Exercise aim
Repeat only the lines running from the beginning of the material through the line that contains "scn = bpy.context.scene".

Supplied material
'''

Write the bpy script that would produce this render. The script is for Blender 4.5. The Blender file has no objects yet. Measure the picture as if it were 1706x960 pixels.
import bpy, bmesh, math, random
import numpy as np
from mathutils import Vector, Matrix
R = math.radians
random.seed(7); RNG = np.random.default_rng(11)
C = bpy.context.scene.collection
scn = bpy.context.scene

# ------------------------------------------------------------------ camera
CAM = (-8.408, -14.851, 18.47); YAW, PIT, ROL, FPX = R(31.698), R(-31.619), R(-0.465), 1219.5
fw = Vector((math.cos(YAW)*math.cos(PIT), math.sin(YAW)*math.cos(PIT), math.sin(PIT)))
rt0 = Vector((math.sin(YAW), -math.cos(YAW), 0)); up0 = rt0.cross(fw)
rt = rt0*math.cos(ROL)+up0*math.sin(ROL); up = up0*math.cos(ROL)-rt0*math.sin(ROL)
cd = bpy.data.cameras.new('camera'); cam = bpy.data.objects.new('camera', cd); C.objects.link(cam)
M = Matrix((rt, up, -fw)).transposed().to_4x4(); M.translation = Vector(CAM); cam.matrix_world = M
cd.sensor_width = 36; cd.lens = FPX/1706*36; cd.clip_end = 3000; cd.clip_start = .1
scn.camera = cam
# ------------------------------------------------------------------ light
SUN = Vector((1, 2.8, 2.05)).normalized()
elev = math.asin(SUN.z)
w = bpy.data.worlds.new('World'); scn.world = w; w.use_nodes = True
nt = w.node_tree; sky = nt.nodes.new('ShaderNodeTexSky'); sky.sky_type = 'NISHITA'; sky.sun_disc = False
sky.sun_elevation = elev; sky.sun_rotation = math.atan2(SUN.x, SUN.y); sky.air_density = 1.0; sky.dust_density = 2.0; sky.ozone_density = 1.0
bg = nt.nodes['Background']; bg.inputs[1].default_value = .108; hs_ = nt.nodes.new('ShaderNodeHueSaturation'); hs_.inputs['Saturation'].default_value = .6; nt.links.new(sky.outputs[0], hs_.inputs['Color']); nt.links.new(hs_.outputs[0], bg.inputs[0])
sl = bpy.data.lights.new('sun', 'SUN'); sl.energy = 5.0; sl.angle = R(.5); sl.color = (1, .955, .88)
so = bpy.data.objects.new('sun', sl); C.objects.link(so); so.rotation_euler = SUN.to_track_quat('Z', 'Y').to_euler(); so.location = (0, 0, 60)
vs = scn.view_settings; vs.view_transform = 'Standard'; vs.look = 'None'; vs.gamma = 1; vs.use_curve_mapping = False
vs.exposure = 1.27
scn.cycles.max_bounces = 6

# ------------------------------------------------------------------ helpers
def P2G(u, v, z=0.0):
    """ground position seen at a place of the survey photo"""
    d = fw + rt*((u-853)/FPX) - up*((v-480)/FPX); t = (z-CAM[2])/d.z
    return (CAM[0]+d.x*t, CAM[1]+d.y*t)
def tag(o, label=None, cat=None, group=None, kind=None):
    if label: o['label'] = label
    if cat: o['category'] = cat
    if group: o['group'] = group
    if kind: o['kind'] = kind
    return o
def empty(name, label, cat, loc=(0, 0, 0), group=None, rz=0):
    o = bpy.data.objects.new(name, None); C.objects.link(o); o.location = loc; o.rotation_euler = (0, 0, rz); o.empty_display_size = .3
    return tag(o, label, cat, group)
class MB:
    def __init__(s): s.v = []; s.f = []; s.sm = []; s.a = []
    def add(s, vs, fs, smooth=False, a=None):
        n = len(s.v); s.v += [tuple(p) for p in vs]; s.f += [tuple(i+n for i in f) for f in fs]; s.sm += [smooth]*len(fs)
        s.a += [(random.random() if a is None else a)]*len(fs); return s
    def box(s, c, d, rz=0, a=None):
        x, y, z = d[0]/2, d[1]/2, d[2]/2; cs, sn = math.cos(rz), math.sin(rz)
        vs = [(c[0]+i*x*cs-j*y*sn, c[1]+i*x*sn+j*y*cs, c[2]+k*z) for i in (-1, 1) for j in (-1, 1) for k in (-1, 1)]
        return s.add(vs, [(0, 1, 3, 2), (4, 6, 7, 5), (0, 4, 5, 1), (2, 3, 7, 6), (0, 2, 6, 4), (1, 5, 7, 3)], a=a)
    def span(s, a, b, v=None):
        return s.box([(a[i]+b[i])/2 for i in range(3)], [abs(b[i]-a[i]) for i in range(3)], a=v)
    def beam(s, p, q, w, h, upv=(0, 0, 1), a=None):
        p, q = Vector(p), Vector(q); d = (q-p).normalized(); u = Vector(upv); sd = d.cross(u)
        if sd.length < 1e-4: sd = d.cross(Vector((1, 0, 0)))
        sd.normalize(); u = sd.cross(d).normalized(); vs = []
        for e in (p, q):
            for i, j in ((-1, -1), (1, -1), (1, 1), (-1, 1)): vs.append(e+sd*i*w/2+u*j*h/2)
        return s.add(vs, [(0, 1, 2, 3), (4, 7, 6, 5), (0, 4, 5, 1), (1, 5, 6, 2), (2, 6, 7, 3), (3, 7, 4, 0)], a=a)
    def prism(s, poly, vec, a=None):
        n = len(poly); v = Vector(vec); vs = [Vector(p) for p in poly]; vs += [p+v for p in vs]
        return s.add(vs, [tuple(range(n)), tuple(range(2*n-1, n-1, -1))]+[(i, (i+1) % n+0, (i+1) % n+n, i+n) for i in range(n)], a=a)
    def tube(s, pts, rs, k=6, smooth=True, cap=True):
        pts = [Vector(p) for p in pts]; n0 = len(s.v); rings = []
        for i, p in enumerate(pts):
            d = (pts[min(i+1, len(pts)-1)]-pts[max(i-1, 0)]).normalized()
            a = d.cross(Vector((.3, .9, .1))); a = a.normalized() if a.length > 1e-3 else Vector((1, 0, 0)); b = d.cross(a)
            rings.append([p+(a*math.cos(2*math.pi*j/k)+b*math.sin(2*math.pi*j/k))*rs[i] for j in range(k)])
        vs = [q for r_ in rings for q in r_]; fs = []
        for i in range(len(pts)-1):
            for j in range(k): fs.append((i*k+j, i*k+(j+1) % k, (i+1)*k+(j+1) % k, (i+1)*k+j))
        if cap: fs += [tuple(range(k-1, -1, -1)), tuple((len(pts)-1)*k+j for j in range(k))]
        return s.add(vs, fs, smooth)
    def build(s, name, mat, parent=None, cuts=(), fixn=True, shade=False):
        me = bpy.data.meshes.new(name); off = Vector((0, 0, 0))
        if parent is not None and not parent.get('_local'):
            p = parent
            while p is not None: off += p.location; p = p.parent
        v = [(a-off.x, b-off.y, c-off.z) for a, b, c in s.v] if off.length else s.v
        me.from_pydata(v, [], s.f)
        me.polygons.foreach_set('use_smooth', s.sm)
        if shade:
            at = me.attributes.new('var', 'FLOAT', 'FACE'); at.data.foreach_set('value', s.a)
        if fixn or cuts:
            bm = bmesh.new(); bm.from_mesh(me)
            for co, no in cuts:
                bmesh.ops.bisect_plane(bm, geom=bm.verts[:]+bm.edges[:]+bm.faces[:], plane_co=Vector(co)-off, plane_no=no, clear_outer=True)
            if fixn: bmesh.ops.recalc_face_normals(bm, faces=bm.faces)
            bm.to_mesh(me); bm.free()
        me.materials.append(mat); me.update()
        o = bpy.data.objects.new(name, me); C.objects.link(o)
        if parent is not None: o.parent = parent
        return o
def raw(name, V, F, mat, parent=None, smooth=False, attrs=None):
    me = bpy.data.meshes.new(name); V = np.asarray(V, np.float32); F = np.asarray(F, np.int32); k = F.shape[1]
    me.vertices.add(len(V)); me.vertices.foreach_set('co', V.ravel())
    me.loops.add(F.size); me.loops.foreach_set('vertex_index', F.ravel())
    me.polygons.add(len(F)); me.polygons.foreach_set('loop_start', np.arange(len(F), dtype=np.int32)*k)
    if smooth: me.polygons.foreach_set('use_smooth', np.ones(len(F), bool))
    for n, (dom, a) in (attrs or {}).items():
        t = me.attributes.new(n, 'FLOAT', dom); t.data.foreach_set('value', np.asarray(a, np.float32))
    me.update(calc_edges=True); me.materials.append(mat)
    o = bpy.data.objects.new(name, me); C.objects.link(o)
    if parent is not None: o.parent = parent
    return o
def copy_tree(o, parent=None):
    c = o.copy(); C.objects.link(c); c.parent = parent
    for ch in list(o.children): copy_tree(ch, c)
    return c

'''

Exercise output
Write the bpy script that would produce this render. The script is for Blender 4.5. The Blender file has no objects yet. Measure the picture as if it were 1706x960 pixels.
import bpy, bmesh, math, random
import numpy as np
from mathutils import Vector, Matrix
R = math.radians
random.seed(7); RNG = np.random.default_rng(11)
C = bpy.context.scene.collection
scn = bpy.context.scene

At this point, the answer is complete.